Required task – Will you give the material below again, every line exactly as it is?

Dataset extract –
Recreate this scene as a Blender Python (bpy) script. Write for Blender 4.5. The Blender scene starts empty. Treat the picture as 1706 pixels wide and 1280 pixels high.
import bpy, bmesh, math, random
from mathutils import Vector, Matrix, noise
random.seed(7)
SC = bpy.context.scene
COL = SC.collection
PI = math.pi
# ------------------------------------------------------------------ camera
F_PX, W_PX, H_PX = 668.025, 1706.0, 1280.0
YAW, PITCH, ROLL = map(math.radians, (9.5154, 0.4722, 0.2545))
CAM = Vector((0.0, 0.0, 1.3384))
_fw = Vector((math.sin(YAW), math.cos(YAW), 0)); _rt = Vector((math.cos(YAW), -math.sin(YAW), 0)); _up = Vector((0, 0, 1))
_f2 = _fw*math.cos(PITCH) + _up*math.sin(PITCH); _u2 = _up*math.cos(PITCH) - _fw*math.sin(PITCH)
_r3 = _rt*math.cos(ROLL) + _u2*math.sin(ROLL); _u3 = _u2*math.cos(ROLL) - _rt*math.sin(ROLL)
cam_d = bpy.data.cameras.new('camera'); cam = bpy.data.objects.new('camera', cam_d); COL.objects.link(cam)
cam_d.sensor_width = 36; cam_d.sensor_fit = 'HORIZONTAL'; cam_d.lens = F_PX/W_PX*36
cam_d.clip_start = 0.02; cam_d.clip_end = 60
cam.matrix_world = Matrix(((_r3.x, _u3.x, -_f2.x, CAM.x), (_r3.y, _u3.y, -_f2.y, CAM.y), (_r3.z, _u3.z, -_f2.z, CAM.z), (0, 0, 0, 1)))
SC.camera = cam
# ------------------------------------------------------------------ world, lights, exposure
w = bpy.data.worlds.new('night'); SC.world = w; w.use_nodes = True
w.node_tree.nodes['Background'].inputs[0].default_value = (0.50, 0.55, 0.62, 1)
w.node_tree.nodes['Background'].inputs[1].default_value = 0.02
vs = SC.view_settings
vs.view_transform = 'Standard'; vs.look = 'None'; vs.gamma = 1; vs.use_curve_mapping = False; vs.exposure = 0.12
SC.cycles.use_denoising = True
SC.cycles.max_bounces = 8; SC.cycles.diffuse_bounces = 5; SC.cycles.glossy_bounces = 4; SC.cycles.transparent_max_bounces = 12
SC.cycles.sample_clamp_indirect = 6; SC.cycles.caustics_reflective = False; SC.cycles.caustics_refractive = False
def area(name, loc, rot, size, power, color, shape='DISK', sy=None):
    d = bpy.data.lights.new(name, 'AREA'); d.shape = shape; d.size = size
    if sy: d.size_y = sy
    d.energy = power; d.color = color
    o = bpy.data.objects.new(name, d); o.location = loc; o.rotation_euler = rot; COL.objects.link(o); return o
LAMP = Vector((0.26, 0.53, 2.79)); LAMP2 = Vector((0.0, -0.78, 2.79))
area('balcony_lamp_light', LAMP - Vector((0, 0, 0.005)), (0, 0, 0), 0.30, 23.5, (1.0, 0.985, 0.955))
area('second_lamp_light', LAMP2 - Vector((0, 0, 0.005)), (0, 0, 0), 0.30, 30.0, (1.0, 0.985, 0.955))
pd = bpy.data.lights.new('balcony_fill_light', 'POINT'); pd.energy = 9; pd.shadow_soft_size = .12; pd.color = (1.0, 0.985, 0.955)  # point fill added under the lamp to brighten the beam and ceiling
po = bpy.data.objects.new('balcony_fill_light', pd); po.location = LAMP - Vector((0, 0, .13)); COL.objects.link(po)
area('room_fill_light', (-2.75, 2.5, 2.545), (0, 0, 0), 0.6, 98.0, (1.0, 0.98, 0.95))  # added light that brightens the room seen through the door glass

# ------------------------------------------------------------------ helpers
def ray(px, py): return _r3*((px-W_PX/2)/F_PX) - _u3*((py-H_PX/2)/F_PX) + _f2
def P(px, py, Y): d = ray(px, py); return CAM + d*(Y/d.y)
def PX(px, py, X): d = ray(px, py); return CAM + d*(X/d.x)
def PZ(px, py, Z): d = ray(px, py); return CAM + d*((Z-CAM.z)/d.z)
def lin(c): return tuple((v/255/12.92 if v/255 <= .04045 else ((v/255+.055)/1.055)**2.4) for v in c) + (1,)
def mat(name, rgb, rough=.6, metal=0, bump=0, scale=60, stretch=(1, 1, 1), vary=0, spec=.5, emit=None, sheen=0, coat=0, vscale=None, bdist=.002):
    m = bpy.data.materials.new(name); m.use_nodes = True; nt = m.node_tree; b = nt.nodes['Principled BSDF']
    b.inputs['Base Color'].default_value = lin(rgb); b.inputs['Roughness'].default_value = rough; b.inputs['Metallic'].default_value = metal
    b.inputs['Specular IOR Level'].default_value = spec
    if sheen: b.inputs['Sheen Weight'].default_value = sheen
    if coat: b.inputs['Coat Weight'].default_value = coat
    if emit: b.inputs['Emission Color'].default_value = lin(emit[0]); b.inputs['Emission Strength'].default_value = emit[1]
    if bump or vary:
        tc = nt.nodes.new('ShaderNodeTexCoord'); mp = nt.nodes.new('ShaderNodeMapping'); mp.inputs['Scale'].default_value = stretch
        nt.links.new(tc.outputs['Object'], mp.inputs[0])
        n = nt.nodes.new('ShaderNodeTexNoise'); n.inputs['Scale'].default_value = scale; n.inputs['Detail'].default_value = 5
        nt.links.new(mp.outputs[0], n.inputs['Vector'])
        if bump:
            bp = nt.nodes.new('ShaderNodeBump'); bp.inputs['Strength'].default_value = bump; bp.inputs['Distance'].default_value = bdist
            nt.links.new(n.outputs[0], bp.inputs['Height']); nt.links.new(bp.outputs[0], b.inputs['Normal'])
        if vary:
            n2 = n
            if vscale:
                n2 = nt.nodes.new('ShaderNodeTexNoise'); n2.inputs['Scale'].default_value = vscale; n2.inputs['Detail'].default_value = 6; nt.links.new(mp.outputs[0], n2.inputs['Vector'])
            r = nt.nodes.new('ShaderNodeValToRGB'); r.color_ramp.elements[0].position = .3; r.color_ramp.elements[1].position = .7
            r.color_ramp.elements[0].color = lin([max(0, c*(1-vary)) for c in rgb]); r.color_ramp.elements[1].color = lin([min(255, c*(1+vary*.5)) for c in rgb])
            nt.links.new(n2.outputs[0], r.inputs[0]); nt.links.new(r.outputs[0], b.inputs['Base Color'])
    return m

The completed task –
Recreate this scene as a Blender Python (bpy) script. Write for Blender 4.5. The Blender scene starts empty. Treat the picture as 1706 pixels wide and 1280 pixels high.
import bpy, bmesh, math, random
from mathutils import Vector, Matrix, noise
random.seed(7)
SC = bpy.context.scene
COL = SC.collection
PI = math.pi
# ------------------------------------------------------------------ camera
F_PX, W_PX, H_PX = 668.025, 1706.0, 1280.0
YAW, PITCH, ROLL = map(math.radians, (9.5154, 0.4722, 0.2545))
CAM = Vector((0.0, 0.0, 1.3384))
_fw = Vector((math.sin(YAW), math.cos(YAW), 0)); _rt = Vector((math.cos(YAW), -math.sin(YAW), 0)); _up = Vector((0, 0, 1))
_f2 = _fw*math.cos(PITCH) + _up*math.sin(PITCH); _u2 = _up*math.cos(PITCH) - _fw*math.sin(PITCH)
_r3 = _rt*math.cos(ROLL) + _u2*math.sin(ROLL); _u3 = _u2*math.cos(ROLL) - _rt*math.sin(ROLL)
cam_d = bpy.data.cameras.new('camera'); cam = bpy.data.objects.new('camera', cam_d); COL.objects.link(cam)
cam_d.sensor_width = 36; cam_d.sensor_fit = 'HORIZONTAL'; cam_d.lens = F_PX/W_PX*36
cam_d.clip_start = 0.02; cam_d.clip_end = 60
cam.matrix_world = Matrix(((_r3.x, _u3.x, -_f2.x, CAM.x), (_r3.y, _u3.y, -_f2.y, CAM.y), (_r3.z, _u3.z, -_f2.z, CAM.z), (0, 0, 0, 1)))
SC.camera = cam
# ------------------------------------------------------------------ world, lights, exposure
w = bpy.data.worlds.new('night'); SC.world = w; w.use_nodes = True
w.node_tree.nodes['Background'].inputs[0].default_value = (0.50, 0.55, 0.62, 1)
w.node_tree.nodes['Background'].inputs[1].default_value = 0.02
vs = SC.view_settings
vs.view_transform = 'Standard'; vs.look = 'None'; vs.gamma = 1; vs.use_curve_mapping = False; vs.exposure = 0.12
SC.cycles.use_denoising = True
SC.cycles.max_bounces = 8; SC.cycles.diffuse_bounces = 5; SC.cycles.glossy_bounces = 4; SC.cycles.transparent_max_bounces = 12
SC.cycles.sample_clamp_indirect = 6; SC.cycles.caustics_reflective = False; SC.cycles.caustics_refractive = False
def area(name, loc, rot, size, power, color, shape='DISK', sy=None):
    d = bpy.data.lights.new(name, 'AREA'); d.shape = shape; d.size = size
    if sy: d.size_y = sy
    d.energy = power; d.color = color
    o = bpy.data.objects.new(name, d); o.location = loc; o.rotation_euler = rot; COL.objects.link(o); return o
LAMP = Vector((0.26, 0.53, 2.79)); LAMP2 = Vector((0.0, -0.78, 2.79))
area('balcony_lamp_light', LAMP - Vector((0, 0, 0.005)), (0, 0, 0), 0.30, 23.5, (1.0, 0.985, 0.955))
area('second_lamp_light', LAMP2 - Vector((0, 0, 0.005)), (0, 0, 0), 0.30, 30.0, (1.0, 0.985, 0.955))
pd = bpy.data.lights.new('balcony_fill_light', 'POINT'); pd.energy = 9; pd.shadow_soft_size = .12; pd.color = (1.0, 0.985, 0.955)  # point fill added under the lamp to brighten the beam and ceiling
po = bpy.data.objects.new('balcony_fill_light', pd); po.location = LAMP - Vector((0, 0, .13)); COL.objects.link(po)
area('room_fill_light', (-2.75, 2.5, 2.545), (0, 0, 0), 0.6, 98.0, (1.0, 0.98, 0.95))  # added light that brightens the room seen through the door glass

# ------------------------------------------------------------------ helpers
def ray(px, py): return _r3*((px-W_PX/2)/F_PX) - _u3*((py-H_PX/2)/F_PX) + _f2
def P(px, py, Y): d = ray(px, py); return CAM + d*(Y/d.y)
def PX(px, py, X): d = ray(px, py); return CAM + d*(X/d.x)
def PZ(px, py, Z): d = ray(px, py); return CAM + d*((Z-CAM.z)/d.z)
def lin(c): return tuple((v/255/12.92 if v/255 <= .04045 else ((v/255+.055)/1.055)**2.4) for v in c) + (1,)
def mat(name, rgb, rough=.6, metal=0, bump=0, scale=60, stretch=(1, 1, 1), vary=0, spec=.5, emit=None, sheen=0, coat=0, vscale=None, bdist=.002):
    m = bpy.data.materials.new(name); m.use_nodes = True; nt = m.node_tree; b = nt.nodes['Principled BSDF']
    b.inputs['Base Color'].default_value = lin(rgb); b.inputs['Roughness'].default_value = rough; b.inputs['Metallic'].default_value = metal
    b.inputs['Specular IOR Level'].default_value = spec
    if sheen: b.inputs['Sheen Weight'].default_value = sheen
    if coat: b.inputs['Coat Weight'].default_value = coat
    if emit: b.inputs['Emission Color'].default_value = lin(emit[0]); b.inputs['Emission Strength'].default_value = emit[1]
    if bump or vary:
        tc = nt.nodes.new('ShaderNodeTexCoord'); mp = nt.nodes.new('ShaderNodeMapping'); mp.inputs['Scale'].default_value = stretch
        nt.links.new(tc.outputs['Object'], mp.inputs[0])
        n = nt.nodes.new('ShaderNodeTexNoise'); n.inputs['Scale'].default_value = scale; n.inputs['Detail'].default_value = 5
        nt.links.new(mp.outputs[0], n.inputs['Vector'])
        if bump:
            bp = nt.nodes.new('ShaderNodeBump'); bp.inputs['Strength'].default_value = bump; bp.inputs['Distance'].default_value = bdist
            nt.links.new(n.outputs[0], bp.inputs['Height']); nt.links.new(bp.outputs[0], b.inputs['Normal'])
        if vary:
            n2 = n
            if vscale:
                n2 = nt.nodes.new('ShaderNodeTexNoise'); n2.inputs['Scale'].default_value = vscale; n2.inputs['Detail'].default_value = 6; nt.links.new(mp.outputs[0], n2.inputs['Vector'])
            r = nt.nodes.new('ShaderNodeValToRGB'); r.color_ramp.elements[0].position = .3; r.color_ramp.elements[1].position = .7
            r.color_ramp.elements[0].color = lin([max(0, c*(1-vary)) for c in rgb]); r.color_ramp.elements[1].color = lin([min(255, c*(1+vary*.5)) for c in rgb])
            nt.links.new(n2.outputs[0], r.inputs[0]); nt.links.new(r.outputs[0], b.inputs['Base Color'])
    return m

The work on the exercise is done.